Performative writing

Performative writing is a form of post-modernist or avant-garde academic writing, usually taking as its subject a work of visual art or performance art. It is often loosely semi-autobiographical, free-flowing in an ersatz stream-of-consciousness mode, and heavily informed by left-wing critical theory, but arises ultimately from linguistic ideas around performative utterances. It often weaves together a bricolage of other writing styles; since performative writing sees "the form as being as important as the content". In this it is claimed to be politically radical, because it thus 'defies' literary conventions and traditions.

It was first named by Bereiter in Possible stages in writing development (1980). It is often practiced by feminist writers. The most notable current writer in performative writing is the feminist theatre theorist Peggy Phelan. She describes the form as one which....

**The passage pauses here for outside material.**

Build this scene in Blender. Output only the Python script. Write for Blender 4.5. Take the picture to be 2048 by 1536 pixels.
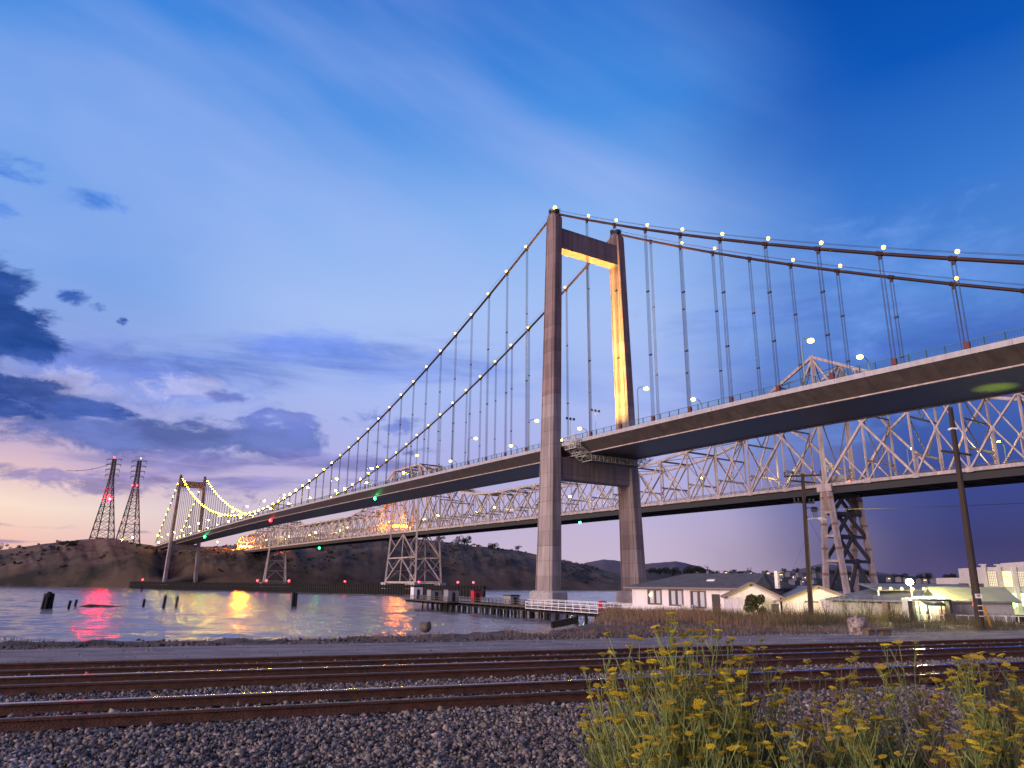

"enacts the death of the 'we' that we think we are before we begin to write. A statement of allegiance to the radicality of unknowing who we are becoming, this writing pushes against the ideology of knowledge as a progressive movement forever approaching a completed end-point." (Mourning Sex, 1997)
Such a writing form is claimed to be, in itself, a form of performance. It is said to more accurately reflect the fleeting and ephemeral nature of a performance, and the various tricks of memory and referentiality that happen in the mind of the viewer during and after the performance.